| Task to carry out |
Please quote every line word for word.

| Provided records |
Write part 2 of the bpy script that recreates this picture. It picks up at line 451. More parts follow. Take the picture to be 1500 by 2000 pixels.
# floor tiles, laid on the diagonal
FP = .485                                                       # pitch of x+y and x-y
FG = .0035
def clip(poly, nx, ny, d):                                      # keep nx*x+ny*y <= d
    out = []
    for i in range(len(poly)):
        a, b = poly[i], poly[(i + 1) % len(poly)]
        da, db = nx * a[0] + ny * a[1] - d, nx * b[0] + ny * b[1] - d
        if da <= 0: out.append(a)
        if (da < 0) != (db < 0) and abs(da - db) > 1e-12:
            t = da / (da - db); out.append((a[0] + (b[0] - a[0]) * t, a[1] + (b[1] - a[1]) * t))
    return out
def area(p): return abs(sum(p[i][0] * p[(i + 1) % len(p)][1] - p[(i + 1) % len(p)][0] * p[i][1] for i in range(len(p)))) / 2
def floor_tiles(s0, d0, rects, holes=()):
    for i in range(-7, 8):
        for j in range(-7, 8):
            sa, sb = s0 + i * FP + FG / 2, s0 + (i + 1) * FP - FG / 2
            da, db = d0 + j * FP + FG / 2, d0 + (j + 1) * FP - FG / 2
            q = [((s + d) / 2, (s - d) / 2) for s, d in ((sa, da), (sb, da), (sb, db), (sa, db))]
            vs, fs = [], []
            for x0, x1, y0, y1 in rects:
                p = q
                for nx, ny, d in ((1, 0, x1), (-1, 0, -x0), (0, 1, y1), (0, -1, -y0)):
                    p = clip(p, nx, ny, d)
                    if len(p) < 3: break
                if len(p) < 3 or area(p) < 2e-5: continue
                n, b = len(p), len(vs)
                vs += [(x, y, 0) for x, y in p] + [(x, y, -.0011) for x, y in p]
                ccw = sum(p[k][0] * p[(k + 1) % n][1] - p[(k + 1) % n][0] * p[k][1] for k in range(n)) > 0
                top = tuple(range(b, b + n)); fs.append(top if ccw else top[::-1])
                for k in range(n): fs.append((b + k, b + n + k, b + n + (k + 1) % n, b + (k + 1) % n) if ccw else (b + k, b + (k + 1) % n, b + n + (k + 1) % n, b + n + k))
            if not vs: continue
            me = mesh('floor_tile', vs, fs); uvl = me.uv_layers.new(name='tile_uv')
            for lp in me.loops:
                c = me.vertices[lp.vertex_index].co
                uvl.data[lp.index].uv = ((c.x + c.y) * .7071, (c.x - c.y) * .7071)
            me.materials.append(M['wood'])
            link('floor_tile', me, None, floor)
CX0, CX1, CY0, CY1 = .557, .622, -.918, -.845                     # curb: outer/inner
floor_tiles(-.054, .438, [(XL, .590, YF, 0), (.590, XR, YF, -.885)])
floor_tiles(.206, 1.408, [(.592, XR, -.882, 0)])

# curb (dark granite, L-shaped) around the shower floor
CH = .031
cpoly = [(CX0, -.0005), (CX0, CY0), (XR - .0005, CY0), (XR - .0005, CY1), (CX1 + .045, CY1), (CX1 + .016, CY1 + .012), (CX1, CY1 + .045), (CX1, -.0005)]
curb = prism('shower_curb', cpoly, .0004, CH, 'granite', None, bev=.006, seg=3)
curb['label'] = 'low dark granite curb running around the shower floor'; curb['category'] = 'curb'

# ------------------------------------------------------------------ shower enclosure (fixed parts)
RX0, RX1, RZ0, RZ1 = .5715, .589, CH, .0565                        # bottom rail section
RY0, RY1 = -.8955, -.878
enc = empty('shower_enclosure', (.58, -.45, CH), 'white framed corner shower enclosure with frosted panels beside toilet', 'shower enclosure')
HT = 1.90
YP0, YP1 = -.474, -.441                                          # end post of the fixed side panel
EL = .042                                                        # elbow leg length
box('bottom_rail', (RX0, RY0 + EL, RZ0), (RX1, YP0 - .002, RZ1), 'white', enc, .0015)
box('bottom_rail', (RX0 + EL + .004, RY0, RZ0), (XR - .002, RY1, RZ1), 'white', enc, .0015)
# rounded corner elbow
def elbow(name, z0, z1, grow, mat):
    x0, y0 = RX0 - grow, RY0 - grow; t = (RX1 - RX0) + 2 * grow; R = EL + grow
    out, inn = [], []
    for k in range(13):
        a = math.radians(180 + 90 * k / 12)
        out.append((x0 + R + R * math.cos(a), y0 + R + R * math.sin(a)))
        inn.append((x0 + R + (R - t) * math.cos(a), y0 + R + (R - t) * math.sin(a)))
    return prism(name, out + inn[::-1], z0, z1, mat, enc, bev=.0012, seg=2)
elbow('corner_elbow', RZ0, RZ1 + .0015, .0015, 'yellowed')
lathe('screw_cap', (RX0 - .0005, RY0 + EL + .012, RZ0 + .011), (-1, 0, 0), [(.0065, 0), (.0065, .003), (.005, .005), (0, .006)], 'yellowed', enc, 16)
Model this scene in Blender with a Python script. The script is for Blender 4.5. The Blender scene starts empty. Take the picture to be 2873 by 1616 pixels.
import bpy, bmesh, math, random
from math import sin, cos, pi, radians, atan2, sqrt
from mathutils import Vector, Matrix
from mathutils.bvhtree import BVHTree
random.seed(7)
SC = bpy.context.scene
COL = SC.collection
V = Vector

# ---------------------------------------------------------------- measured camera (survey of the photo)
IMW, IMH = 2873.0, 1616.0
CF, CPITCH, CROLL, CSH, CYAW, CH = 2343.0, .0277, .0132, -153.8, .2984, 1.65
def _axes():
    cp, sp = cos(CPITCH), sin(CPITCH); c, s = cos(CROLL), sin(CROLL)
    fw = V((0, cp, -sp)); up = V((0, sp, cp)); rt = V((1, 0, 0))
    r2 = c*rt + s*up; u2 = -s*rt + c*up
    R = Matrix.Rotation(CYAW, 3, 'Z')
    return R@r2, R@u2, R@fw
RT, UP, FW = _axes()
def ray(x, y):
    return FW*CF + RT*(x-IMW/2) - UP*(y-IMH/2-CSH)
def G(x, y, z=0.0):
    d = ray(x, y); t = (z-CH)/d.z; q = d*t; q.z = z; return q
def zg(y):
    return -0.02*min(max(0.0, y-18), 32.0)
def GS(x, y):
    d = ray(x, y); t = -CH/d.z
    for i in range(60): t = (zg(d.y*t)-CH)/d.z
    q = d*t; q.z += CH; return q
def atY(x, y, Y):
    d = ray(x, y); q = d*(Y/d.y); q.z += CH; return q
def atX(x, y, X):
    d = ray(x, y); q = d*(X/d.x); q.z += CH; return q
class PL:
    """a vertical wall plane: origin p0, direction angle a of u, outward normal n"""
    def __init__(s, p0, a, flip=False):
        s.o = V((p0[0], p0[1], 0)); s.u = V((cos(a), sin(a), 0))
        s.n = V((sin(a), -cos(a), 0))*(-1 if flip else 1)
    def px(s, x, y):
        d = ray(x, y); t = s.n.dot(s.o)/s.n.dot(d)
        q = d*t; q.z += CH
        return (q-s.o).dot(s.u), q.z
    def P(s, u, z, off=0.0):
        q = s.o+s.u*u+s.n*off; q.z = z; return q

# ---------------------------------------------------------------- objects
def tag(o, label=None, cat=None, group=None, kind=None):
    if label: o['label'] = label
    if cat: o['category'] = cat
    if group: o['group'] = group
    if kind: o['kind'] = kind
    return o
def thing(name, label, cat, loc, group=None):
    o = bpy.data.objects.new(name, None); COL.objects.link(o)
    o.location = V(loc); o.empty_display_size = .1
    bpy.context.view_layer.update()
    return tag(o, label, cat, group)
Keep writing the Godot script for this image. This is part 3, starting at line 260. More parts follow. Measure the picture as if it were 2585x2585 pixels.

| Result |
Write part 2 of the bpy script that recreates this picture. It picks up at line 451. More parts follow. Take the picture to be 1500 by 2000 pixels.
# floor tiles, laid on the diagonal
FP = .485                                                       # pitch of x+y and x-y
FG = .0035
def clip(poly, nx, ny, d):                                      # keep nx*x+ny*y <= d
    out = []
    for i in range(len(poly)):
        a, b = poly[i], poly[(i + 1) % len(poly)]
        da, db = nx * a[0] + ny * a[1] - d, nx * b[0] + ny * b[1] - d
        if da <= 0: out.append(a)
        if (da < 0) != (db < 0) and abs(da - db) > 1e-12:
            t = da / (da - db); out.append((a[0] + (b[0] - a[0]) * t, a[1] + (b[1] - a[1]) * t))
    return out
def area(p): return abs(sum(p[i][0] * p[(i + 1) % len(p)][1] - p[(i + 1) % len(p)][0] * p[i][1] for i in range(len(p)))) / 2
def floor_tiles(s0, d0, rects, holes=()):
    for i in range(-7, 8):
        for j in range(-7, 8):
            sa, sb = s0 + i * FP + FG / 2, s0 + (i + 1) * FP - FG / 2
            da, db = d0 + j * FP + FG / 2, d0 + (j + 1) * FP - FG / 2
            q = [((s + d) / 2, (s - d) / 2) for s, d in ((sa, da), (sb, da), (sb, db), (sa, db))]
            vs, fs = [], []
            for x0, x1, y0, y1 in rects:
                p = q
                for nx, ny, d in ((1, 0, x1), (-1, 0, -x0), (0, 1, y1), (0, -1, -y0)):
                    p = clip(p, nx, ny, d)
                    if len(p) < 3: break
                if len(p) < 3 or area(p) < 2e-5: continue
                n, b = len(p), len(vs)
                vs += [(x, y, 0) for x, y in p] + [(x, y, -.0011) for x, y in p]
                ccw = sum(p[k][0] * p[(k + 1) % n][1] - p[(k + 1) % n][0] * p[k][1] for k in range(n)) > 0
                top = tuple(range(b, b + n)); fs.append(top if ccw else top[::-1])
                for k in range(n): fs.append((b + k, b + n + k, b + n + (k + 1) % n, b + (k + 1) % n) if ccw else (b + k, b + (k + 1) % n, b + n + (k + 1) % n, b + n + k))
            if not vs: continue
            me = mesh('floor_tile', vs, fs); uvl = me.uv_layers.new(name='tile_uv')
            for lp in me.loops:
                c = me.vertices[lp.vertex_index].co
                uvl.data[lp.index].uv = ((c.x + c.y) * .7071, (c.x - c.y) * .7071)
            me.materials.append(M['wood'])
            link('floor_tile', me, None, floor)
CX0, CX1, CY0, CY1 = .557, .622, -.918, -.845                     # curb: outer/inner
floor_tiles(-.054, .438, [(XL, .590, YF, 0), (.590, XR, YF, -.885)])
floor_tiles(.206, 1.408, [(.592, XR, -.882, 0)])

# curb (dark granite, L-shaped) around the shower floor
CH = .031
cpoly = [(CX0, -.0005), (CX0, CY0), (XR - .0005, CY0), (XR - .0005, CY1), (CX1 + .045, CY1), (CX1 + .016, CY1 + .012), (CX1, CY1 + .045), (CX1, -.0005)]
curb = prism('shower_curb', cpoly, .0004, CH, 'granite', None, bev=.006, seg=3)
curb['label'] = 'low dark granite curb running around the shower floor'; curb['category'] = 'curb'

# ------------------------------------------------------------------ shower enclosure (fixed parts)
RX0, RX1, RZ0, RZ1 = .5715, .589, CH, .0565                        # bottom rail section
RY0, RY1 = -.8955, -.878
enc = empty('shower_enclosure', (.58, -.45, CH), 'white framed corner shower enclosure with frosted panels beside toilet', 'shower enclosure')
HT = 1.90
YP0, YP1 = -.474, -.441                                          # end post of the fixed side panel
EL = .042                                                        # elbow leg length
box('bottom_rail', (RX0, RY0 + EL, RZ0), (RX1, YP0 - .002, RZ1), 'white', enc, .0015)
box('bottom_rail', (RX0 + EL + .004, RY0, RZ0), (XR - .002, RY1, RZ1), 'white', enc, .0015)
# rounded corner elbow
def elbow(name, z0, z1, grow, mat):
    x0, y0 = RX0 - grow, RY0 - grow; t = (RX1 - RX0) + 2 * grow; R = EL + grow
    out, inn = [], []
    for k in range(13):
        a = math.radians(180 + 90 * k / 12)
        out.append((x0 + R + R * math.cos(a), y0 + R + R * math.sin(a)))
        inn.append((x0 + R + (R - t) * math.cos(a), y0 + R + (R - t) * math.sin(a)))
    return prism(name, out + inn[::-1], z0, z1, mat, enc, bev=.0012, seg=2)
elbow('corner_elbow', RZ0, RZ1 + .0015, .0015, 'yellowed')
lathe('screw_cap', (RX0 - .0005, RY0 + EL + .012, RZ0 + .011), (-1, 0, 0), [(.0065, 0), (.0065, .003), (.005, .005), (0, .006)], 'yellowed', enc, 16)
Model this scene in Blender with a Python script. The script is for Blender 4.5. The Blender scene starts empty. Take the picture to be 2873 by 1616 pixels.
import bpy, bmesh, math, random
from math import sin, cos, pi, radians, atan2, sqrt
from mathutils import Vector, Matrix
from mathutils.bvhtree import BVHTree
random.seed(7)
SC = bpy.context.scene
COL = SC.collection
V = Vector

# ---------------------------------------------------------------- measured camera (survey of the photo)
IMW, IMH = 2873.0, 1616.0
CF, CPITCH, CROLL, CSH, CYAW, CH = 2343.0, .0277, .0132, -153.8, .2984, 1.65
def _axes():
    cp, sp = cos(CPITCH), sin(CPITCH); c, s = cos(CROLL), sin(CROLL)
    fw = V((0, cp, -sp)); up = V((0, sp, cp)); rt = V((1, 0, 0))
    r2 = c*rt + s*up; u2 = -s*rt + c*up
    R = Matrix.Rotation(CYAW, 3, 'Z')
    return R@r2, R@u2, R@fw
RT, UP, FW = _axes()
def ray(x, y):
    return FW*CF + RT*(x-IMW/2) - UP*(y-IMH/2-CSH)
def G(x, y, z=0.0):
    d = ray(x, y); t = (z-CH)/d.z; q = d*t; q.z = z; return q
def zg(y):
    return -0.02*min(max(0.0, y-18), 32.0)
def GS(x, y):
    d = ray(x, y); t = -CH/d.z
    for i in range(60): t = (zg(d.y*t)-CH)/d.z
    q = d*t; q.z += CH; return q
def atY(x, y, Y):
    d = ray(x, y); q = d*(Y/d.y); q.z += CH; return q
def atX(x, y, X):
    d = ray(x, y); q = d*(X/d.x); q.z += CH; return q
class PL:
    """a vertical wall plane: origin p0, direction angle a of u, outward normal n"""
    def __init__(s, p0, a, flip=False):
        s.o = V((p0[0], p0[1], 0)); s.u = V((cos(a), sin(a), 0))
        s.n = V((sin(a), -cos(a), 0))*(-1 if flip else 1)
    def px(s, x, y):
        d = ray(x, y); t = s.n.dot(s.o)/s.n.dot(d)
        q = d*t; q.z += CH
        return (q-s.o).dot(s.u), q.z
    def P(s, u, z, off=0.0):
        q = s.o+s.u*u+s.n*off; q.z = z; return q

# ---------------------------------------------------------------- objects
def tag(o, label=None, cat=None, group=None, kind=None):
    if label: o['label'] = label
    if cat: o['category'] = cat
    if group: o['group'] = group
    if kind: o['kind'] = kind
    return o
def thing(name, label, cat, loc, group=None):
    o = bpy.data.objects.new(name, None); COL.objects.link(o)
    o.location = V(loc); o.empty_display_size = .1
    bpy.context.view_layer.update()
    return tag(o, label, cat, group)
Keep writing the Godot script for this image. This is part 3, starting at line 260. More parts follow. Measure the picture as if it were 2585x2585 pixels.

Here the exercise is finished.